Its “Live and Work Anywhere” policy is the gold standard. Employees can live and work in over 170 countries for up to 90 days a year in each location.

While you’ll still need a permanent tax residence for the sake of the boring legal stuff, the flexibility to spend three months a year exploring a new culture without burning vacation days is a massive draw.

Spotify

Spotify’s “Work From Anywhere” program is rooted in the belief that work isn’t something you come to an office for, it’s something you do.

The streaming music kingpin gives employees the choice to be office-based, home-based, or a mix of both. More importantly, it supports relocation across borders within countries where it has a legal entity.

So if you’re a developer in Stockholm who wants to see what the tech scene in Austin is like, Spotify’s infrastructure is built to make that transition surprisingly smooth.

Atlassian

The team behind Jira and Trello has a policy it calls “Team Anywhere.”

Atlassian has spent years researching how to make distributed teams actually work, and it’s landed on a model that prioritizes “intentional togetherness.”

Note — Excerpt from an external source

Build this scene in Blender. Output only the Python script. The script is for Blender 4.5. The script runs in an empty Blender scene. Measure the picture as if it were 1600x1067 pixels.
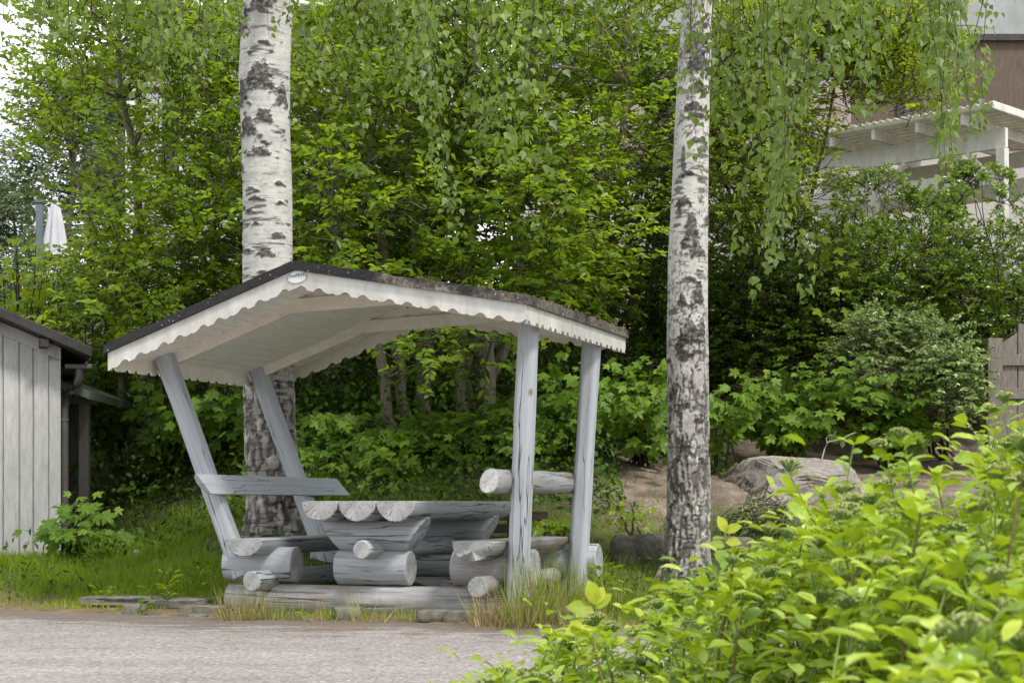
import bpy, math, random
import numpy as np
from mathutils import Vector, Matrix

random.seed(11)
rng = np.random.default_rng(11)
scene = bpy.context.scene
COL = scene.collection
F, HOR, EYE = 2800.0, 785.0, 0.81      # focal length in photo pixels, horizon row, eye height


def W(px, py, Y):
    """world point seen at a photo pixel at distance Y"""
    return np.array([(px - 800) * Y / F, Y, EYE - (py - HOR) * Y / F])


# ------------------------------------------------------------------ noise
def _hash(i, j, k):
    n = (i * 374761393 + j * 668265263 + k * 2147483647 + 1013904223) & 0xFFFFFFFF
    n = ((n ^ (n >> 13)) * 1274126177) & 0xFFFFFFFF
    n = ((n ^ (n >> 16)) * 2246822519) & 0xFFFFFFFF
    return ((n ^ (n >> 15)) & 0xFFFFFF) / float(0xFFFFFF)


def vnoise(p):
    p = np.asarray(p, float)
    i = np.floor(p).astype(np.int64)
    f = p - i
    f = f * f * (3 - 2 * f)
    r = 0
    for a in (0, 1):
        for b in (0, 1):
            for c in (0, 1):
                w = (f[:, 0] if a else 1 - f[:, 0]) * (f[:, 1] if b else 1 - f[:, 1]) * (f[:, 2] if c else 1 - f[:, 2])
                r = r + w * _hash(i[:, 0] + a, i[:, 1] + b, i[:, 2] + c)
    return r


def fbm(p, o=4):
    p = np.asarray(p, float)
    t, a, s = 0, 0.5, 0
    for k in range(o):
        t = t + a * vnoise(p * 2 ** k + 17.3 * k)
        s += a
        a *= 0.5
    return t / s


def sstep(a, b, x):
    t = np.clip((x - a) / (b - a), 0, 1)
    return t * t * (3 - 2 * t)


def norm(v):
    v = np.asarray(v, float)
    return v / (np.linalg.norm(v, axis=-1, keepdims=True) + 1e-9)


# ------------------------------------------------------------------ materials
def new_mat(name):
    m = bpy.data.materials.new(name)
    m.use_nodes = True
    nt = m.node_tree
    nt.nodes.clear()
    return m, nt, nt.nodes, nt.links


def nd(ns, t, **kw):
    n = ns.new(t)
    for k, v in kw.items():
        if k in n.inputs:
            n.inputs[k].default_value = v
        else:
            setattr(n, k, v)
    return n


def ramp(ns, stops, interp='LINEAR'):
    r = ns.new('ShaderNodeValToRGB')
    r.color_ramp.interpolation = interp
    e = r.color_ramp.elements
    while len(e) < len(stops):
        e.new(0.5)
    for q, (p, c) in zip(e, stops):
        q.position = p
        q.color = (*c, 1) if len(c) == 3 else c
    return r


def g3(v):
    return (v, v, v)


def leaf_mat(name, cols, trans, tf=0.35, rough=0.42, spec=0.4):
    m, nt, ns, lk = new_mat(name)
    at = nd(ns, 'ShaderNodeAttribute', attribute_name='rnd')
    n = len(cols)
    r = ramp(ns, [(i / (n - 1), c) for i, c in enumerate(cols)])
    lk.new(at.outputs['Fac'], r.inputs[0])
    p = nd(ns, 'ShaderNodeBsdfPrincipled', Roughness=rough)
    p.inputs['Specular IOR Level'].default_value = spec
    tcn = nd(ns, 'ShaderNodeTexCoord')
    nz = nd(ns, 'ShaderNodeTexNoise', Scale=70.0, Detail=4, Roughness=.7)
    lk.new(tcn.outputs['Object'], nz.inputs['Vector'])
    vr = ramp(ns, [(.28, g3(.72)), (.5, g3(1)), (.72, (1.25, 1.2, 1.1))])
    lk.new(nz.outputs['Fac'], vr.inputs[0])
    ml = nd(ns, 'ShaderNodeMix', data_type='RGBA', blend_type='MULTIPLY')
    ml.inputs[0].default_value = 1
    lk.new(r.outputs[0], ml.inputs[6])
    lk.new(vr.outputs[0], ml.inputs[7])
    lk.new(ml.outputs[2], p.inputs['Base Color'])
    t = nd(ns, 'ShaderNodeBsdfTranslucent')
    r2 = ramp(ns, [(0, tuple(x * 0.7 for x in trans)), (1, tuple(min(1, x * 1.25) for x in trans))])
    lk.new(at.outputs['Fac'], r2.inputs[0])
    lk.new(r2.outputs[0], t.inputs['Color'])
    mx = nd(ns, 'ShaderNodeMixShader', Fac=tf)
    lk.new(p.outputs[0], mx.inputs[1])
    lk.new(t.outputs[0], mx.inputs[2])
    o = nd(ns, 'ShaderNodeOutputMaterial')
    lk.new(mx.outputs[0], o.inputs[0])
    return m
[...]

You can work from any of the 13 countries where Atlassian has a legal entity, and they even offer a monthly remote-work allowance to help you set up your workspace (wherever that happens to be this week).

GitLab

GitLab is the OG of the remote-first movement. It’s never had a central headquarters, and has published a “Remote Manifesto” that’s essentially the bible for asynchronous work.

Because the company is 100% distributed across more than 65 countries, it’s mastered the art of working across time zones without the endless meeting fatigue.

If you want a company that truly understands that 9-to-5 is a relic of the past, this is it.

Zapier

This maker of a platform for automating workplace productivity has been fully remote since day one, but it’s recently evolved its strategy to emphasize asynchronous, results‑focused work across its globally distributed team.

With employees spread across 40+ countries, they rely heavily on tools like Coda and Slack to ensure context isn’t lost in translation.

Zapier doesn’t just “allow” global work, it’s built its entire internal information architecture to ensure a person in Tokyo has the same level of insight as someone in San Francisco.